Watery dal cooks in a huge pot. Lines of women and children sit in the sun, some under colourful umbrellas waiting for their daily meal, the same every day. Sandip Roy/Firstpost
Bongaigaon (Assam): When I ask for directions to the refugee camp at the military checkpost, the man in uniform is bemused.
“Which camp?” he says. “There are so many.” When I tell him it’s in a high school, he shrugs. That does not narrow down the search much at all.
Amidst the sun-dappled bamboo groves and waterlogged paddy fields of southern Assam, in districts like Bongaigaon, Kokrajhar, Dhubri and Chirang, many schools are now closed because they shelter the victims of July’s violence that have left almost four lakh homeless and at least 53 dead, according to official estimates. The end of the unexpected summer holiday was supposed to be 31 July. Now it has been extended by another week at least.
Promises to keep
The government, caught flat footed in its initial response, is trying to make up for lost time. The top police officials in the worst affected areas have been transferred. P Chidambaram flew in here in one of his last acts as home minister as did Manmohan Singh and LK Advani. Now Assam’s Chief Minister Tarun Gogoi has said 14 camps have been closed, 12,000 people have gone back home already and the rest will go home by 15 August.
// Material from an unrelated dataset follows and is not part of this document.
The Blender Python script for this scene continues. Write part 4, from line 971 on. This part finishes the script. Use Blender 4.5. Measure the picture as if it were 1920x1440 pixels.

At the camp housing Muslim refugees in the high school in Basugaon in Chirang district no one is buying Gogoi’s promises. There are 7,442 people here from 17 villages. Chidambaram came to this camp with promises of protection.
“He gave his assurance and left,” says Harun Rashid Mandal, the camp secretary. “I will believe it when I see it.”
These refugees have different stories about how they fled. Seventy-year-old Abdul Karim puts his hand halfway up his chest to show how deep the water was when he waded across the river. Some came under the cover of rain-sodden nights walking 25-30 km. Some waited till the first huts were set ablaze, allegedly by Bodo miscreants dressed in army fatigues, before fleeing. Some managed to bring a couple of goats or a cow.
Halimi Bibi says she had to leave her old husband behind with their 15 chickens. He was too ill to go anywhere.They tell stories of one deaf and dumb man whose hacked body floated up the river and was found near a rickety wooden bridge. But most families are intact, just scared.
The script of demands
But while the personal stories differ, when it comes to the future they seem to be all reading from the same script. They will not leave until they get compensation for their homes and cows and chickens. They will not budge unless the CRPF sets up permanent outposts near their villages. “The Assam police will not do,” says Mohammad Amir Hussain from Nalbari village. “Our houses burned in front of them. We called the police officers again and again. They said they were coming but no one came until it was all ashes.” And now there is a political demand – scrap the Bodoland Territorial Areas District agreement that gave these districts autonomy.
In effect, these refugees are laying down demands that the government cannot meet. Jayanta Narayan Chowdhury, the Director General of Police in Assam, already infamous for saying the police cannot be always available like an ATM after the Guwahati molestation case, has also said the villages are too dispersed and there can never be enough police pickets. The Bodo community has its counter demands. They want illegal migration stopped (which these refugees stoutly deny is happening) and they want all camp residents to prove their Indian citizenship before they are repatriated.